Your task is to return, exactly, the run of lines starting at the line holding "What Blender Python" and ending at the line holding "random.seed(7)", both ends included and no other lines.

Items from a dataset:
____
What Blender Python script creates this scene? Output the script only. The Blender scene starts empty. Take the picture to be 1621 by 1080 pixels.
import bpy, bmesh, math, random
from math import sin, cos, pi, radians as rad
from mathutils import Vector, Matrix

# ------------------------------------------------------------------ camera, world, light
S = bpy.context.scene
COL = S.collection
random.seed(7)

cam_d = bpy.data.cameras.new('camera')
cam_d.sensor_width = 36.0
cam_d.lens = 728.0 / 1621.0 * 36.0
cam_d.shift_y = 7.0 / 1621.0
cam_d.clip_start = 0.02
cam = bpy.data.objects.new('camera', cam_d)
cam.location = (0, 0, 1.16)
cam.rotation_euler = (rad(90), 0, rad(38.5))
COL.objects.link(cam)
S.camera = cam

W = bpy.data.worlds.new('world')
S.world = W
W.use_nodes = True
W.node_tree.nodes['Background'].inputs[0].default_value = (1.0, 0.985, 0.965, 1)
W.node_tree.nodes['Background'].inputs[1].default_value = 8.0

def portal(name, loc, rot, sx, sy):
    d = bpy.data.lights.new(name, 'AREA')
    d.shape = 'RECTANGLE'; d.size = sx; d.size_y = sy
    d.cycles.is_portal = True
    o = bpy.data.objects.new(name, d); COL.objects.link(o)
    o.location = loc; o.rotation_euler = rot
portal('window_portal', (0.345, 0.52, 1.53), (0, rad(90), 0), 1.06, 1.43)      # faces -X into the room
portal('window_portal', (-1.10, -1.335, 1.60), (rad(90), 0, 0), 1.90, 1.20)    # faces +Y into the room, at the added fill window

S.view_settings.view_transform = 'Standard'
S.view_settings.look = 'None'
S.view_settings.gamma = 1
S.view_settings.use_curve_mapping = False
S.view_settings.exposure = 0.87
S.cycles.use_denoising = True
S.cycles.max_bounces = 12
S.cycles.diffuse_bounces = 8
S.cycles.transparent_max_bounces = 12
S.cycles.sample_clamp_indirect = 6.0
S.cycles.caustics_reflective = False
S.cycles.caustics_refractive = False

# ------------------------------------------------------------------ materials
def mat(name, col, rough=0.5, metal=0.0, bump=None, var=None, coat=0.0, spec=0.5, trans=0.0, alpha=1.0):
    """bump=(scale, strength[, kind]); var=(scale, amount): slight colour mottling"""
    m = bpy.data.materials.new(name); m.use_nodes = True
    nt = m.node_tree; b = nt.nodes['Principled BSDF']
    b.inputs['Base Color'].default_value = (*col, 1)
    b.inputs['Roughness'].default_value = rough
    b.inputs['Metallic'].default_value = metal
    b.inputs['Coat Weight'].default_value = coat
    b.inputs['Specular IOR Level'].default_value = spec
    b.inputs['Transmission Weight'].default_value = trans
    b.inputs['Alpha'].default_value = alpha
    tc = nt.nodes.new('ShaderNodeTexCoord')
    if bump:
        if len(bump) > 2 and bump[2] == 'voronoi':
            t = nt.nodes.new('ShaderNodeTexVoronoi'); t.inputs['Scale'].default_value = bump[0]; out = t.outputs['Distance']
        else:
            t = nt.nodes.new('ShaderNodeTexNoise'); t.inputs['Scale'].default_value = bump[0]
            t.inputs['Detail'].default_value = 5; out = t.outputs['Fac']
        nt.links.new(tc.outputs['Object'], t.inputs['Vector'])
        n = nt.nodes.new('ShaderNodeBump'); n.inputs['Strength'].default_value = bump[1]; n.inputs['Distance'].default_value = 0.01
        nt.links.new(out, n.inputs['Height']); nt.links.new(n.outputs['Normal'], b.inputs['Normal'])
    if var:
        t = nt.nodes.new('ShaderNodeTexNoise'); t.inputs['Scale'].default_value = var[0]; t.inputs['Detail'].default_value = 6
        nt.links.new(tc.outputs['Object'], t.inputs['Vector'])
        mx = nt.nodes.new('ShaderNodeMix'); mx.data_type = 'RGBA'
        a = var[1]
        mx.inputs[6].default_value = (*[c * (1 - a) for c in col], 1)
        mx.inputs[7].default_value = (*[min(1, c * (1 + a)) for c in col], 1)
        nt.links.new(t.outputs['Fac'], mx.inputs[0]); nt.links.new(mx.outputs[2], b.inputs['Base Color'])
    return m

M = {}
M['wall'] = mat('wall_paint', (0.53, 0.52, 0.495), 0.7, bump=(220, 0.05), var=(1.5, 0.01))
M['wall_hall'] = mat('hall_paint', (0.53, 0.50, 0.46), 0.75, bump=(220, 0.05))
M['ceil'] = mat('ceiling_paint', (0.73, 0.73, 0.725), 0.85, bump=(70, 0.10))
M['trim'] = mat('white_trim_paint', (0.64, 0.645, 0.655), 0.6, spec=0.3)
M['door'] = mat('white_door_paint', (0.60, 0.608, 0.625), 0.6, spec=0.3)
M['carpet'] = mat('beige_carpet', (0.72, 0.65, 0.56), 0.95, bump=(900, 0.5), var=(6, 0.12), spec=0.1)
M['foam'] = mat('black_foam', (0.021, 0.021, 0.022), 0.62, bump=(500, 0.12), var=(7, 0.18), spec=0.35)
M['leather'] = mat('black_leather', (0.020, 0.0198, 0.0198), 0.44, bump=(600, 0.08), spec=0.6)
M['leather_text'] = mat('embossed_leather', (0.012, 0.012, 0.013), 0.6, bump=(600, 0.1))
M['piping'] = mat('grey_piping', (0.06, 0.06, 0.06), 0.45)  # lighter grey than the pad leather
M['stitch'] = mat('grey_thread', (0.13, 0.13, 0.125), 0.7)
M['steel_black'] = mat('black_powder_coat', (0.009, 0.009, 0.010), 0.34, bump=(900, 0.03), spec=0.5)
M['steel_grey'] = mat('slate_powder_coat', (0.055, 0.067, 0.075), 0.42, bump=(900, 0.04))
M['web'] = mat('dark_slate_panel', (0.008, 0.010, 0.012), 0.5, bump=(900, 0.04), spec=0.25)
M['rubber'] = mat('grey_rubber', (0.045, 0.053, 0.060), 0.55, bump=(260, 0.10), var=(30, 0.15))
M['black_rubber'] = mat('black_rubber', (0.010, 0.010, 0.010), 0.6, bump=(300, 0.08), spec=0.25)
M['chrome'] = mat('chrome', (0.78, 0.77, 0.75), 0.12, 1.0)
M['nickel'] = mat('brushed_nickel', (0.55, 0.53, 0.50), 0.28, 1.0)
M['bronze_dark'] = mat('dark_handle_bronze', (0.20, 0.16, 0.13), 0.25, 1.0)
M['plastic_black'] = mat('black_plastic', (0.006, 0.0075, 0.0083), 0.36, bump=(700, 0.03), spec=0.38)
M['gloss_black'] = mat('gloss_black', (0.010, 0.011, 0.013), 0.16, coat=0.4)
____
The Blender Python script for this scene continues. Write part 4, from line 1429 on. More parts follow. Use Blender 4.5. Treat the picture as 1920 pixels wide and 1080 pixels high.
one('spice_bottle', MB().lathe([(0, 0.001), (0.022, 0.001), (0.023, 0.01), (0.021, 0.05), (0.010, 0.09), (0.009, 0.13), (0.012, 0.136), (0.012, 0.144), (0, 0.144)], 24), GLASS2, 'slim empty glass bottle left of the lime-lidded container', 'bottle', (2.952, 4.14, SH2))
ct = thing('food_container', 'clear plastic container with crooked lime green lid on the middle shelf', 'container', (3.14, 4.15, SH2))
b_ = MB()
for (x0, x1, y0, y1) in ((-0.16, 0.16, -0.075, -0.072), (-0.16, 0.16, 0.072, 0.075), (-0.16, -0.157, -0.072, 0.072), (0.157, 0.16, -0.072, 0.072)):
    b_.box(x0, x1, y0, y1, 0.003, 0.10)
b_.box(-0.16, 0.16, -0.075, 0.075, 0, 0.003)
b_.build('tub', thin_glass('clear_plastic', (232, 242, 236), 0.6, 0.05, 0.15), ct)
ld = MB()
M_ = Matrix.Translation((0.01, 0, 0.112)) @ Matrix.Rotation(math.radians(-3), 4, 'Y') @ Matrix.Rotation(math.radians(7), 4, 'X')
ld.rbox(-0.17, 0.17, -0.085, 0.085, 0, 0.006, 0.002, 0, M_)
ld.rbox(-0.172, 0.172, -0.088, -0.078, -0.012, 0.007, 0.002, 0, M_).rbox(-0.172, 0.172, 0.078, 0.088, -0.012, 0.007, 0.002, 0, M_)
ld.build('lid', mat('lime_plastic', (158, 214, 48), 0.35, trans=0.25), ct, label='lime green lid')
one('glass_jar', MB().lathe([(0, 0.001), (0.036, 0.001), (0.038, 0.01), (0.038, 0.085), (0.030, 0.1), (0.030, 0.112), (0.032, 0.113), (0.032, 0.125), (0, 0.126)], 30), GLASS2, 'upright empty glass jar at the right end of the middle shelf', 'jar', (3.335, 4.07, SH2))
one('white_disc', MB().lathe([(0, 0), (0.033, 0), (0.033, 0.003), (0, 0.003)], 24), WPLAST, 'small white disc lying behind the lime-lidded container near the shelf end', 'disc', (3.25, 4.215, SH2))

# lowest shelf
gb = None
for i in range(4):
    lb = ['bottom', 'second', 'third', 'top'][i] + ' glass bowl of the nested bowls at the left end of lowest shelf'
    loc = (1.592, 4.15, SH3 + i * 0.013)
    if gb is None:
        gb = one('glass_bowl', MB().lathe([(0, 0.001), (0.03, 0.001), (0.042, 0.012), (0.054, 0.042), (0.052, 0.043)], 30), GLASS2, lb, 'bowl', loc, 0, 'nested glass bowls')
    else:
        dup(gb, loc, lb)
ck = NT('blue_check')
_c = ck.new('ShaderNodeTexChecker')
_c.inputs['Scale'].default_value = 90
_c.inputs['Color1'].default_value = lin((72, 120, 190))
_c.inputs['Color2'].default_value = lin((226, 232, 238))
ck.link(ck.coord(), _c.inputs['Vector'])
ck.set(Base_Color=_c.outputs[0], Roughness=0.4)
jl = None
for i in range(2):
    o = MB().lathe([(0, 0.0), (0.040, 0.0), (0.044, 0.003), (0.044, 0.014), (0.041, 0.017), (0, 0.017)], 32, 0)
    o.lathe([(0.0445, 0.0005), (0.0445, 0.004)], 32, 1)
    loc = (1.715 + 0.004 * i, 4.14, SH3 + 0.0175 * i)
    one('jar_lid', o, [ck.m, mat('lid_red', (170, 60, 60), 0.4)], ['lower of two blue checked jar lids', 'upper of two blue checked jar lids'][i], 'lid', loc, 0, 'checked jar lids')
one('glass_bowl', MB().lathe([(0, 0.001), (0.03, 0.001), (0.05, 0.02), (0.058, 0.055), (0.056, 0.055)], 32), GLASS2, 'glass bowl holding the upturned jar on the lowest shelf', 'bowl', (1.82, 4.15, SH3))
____
RESULT OF THE TASK:
What Blender Python script creates this scene? Output the script only. The Blender scene starts empty. Take the picture to be 1621 by 1080 pixels.
import bpy, bmesh, math, random
from math import sin, cos, pi, radians as rad
from mathutils import Vector, Matrix

# ------------------------------------------------------------------ camera, world, light
S = bpy.context.scene
COL = S.collection
random.seed(7)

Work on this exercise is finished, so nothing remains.